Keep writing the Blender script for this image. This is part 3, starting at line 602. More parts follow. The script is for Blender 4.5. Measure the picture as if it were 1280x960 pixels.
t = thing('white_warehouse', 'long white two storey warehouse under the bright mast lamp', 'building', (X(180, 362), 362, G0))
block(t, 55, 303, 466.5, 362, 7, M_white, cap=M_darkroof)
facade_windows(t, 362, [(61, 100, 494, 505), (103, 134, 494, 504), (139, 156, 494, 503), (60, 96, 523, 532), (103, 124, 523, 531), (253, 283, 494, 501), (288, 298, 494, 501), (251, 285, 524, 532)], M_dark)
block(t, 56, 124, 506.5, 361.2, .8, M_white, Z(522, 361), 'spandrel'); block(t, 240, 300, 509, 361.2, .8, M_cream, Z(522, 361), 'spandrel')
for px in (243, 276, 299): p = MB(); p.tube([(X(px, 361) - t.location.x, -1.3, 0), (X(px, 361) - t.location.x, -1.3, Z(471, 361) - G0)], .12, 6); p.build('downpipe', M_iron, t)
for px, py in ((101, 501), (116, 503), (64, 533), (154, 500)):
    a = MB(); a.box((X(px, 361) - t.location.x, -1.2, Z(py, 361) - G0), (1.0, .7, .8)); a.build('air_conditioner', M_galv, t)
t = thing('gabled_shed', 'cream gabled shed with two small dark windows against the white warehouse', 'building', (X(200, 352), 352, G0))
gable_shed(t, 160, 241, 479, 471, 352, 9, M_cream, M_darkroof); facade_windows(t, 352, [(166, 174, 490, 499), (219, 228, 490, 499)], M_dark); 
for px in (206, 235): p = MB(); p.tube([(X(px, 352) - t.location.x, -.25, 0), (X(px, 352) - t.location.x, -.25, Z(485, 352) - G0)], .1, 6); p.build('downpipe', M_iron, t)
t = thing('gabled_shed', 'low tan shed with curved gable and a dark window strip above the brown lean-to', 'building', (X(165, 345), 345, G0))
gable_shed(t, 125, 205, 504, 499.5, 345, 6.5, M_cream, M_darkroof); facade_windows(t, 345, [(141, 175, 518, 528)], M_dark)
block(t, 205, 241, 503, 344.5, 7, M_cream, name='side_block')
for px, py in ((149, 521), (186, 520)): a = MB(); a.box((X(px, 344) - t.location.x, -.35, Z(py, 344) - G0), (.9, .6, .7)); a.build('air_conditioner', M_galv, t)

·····

§ What is asked
Output all of the material, please, exactly as it stands.

§ Answer for this exercise
Keep writing the Blender script for this image. This is part 3, starting at line 602. More parts follow. The script is for Blender 4.5. Measure the picture as if it were 1280x960 pixels.
t = thing('white_warehouse', 'long white two storey warehouse under the bright mast lamp', 'building', (X(180, 362), 362, G0))
block(t, 55, 303, 466.5, 362, 7, M_white, cap=M_darkroof)
facade_windows(t, 362, [(61, 100, 494, 505), (103, 134, 494, 504), (139, 156, 494, 503), (60, 96, 523, 532), (103, 124, 523, 531), (253, 283, 494, 501), (288, 298, 494, 501), (251, 285, 524, 532)], M_dark)
block(t, 56, 124, 506.5, 361.2, .8, M_white, Z(522, 361), 'spandrel'); block(t, 240, 300, 509, 361.2, .8, M_cream, Z(522, 361), 'spandrel')
for px in (243, 276, 299): p = MB(); p.tube([(X(px, 361) - t.location.x, -1.3, 0), (X(px, 361) - t.location.x, -1.3, Z(471, 361) - G0)], .12, 6); p.build('downpipe', M_iron, t)
for px, py in ((101, 501), (116, 503), (64, 533), (154, 500)):
    a = MB(); a.box((X(px, 361) - t.location.x, -1.2, Z(py, 361) - G0), (1.0, .7, .8)); a.build('air_conditioner', M_galv, t)
t = thing('gabled_shed', 'cream gabled shed with two small dark windows against the white warehouse', 'building', (X(200, 352), 352, G0))
gable_shed(t, 160, 241, 479, 471, 352, 9, M_cream, M_darkroof); facade_windows(t, 352, [(166, 174, 490, 499), (219, 228, 490, 499)], M_dark); 
for px in (206, 235): p = MB(); p.tube([(X(px, 352) - t.location.x, -.25, 0), (X(px, 352) - t.location.x, -.25, Z(485, 352) - G0)], .1, 6); p.build('downpipe', M_iron, t)
t = thing('gabled_shed', 'low tan shed with curved gable and a dark window strip above the brown lean-to', 'building', (X(165, 345), 345, G0))
gable_shed(t, 125, 205, 504, 499.5, 345, 6.5, M_cream, M_darkroof); facade_windows(t, 345, [(141, 175, 518, 528)], M_dark)
block(t, 205, 241, 503, 344.5, 7, M_cream, name='side_block')
for px, py in ((149, 521), (186, 520)): a = MB(); a.box((X(px, 344) - t.location.x, -.35, Z(py, 344) - G0), (.9, .6, .7)); a.build('air_conditioner', M_galv, t)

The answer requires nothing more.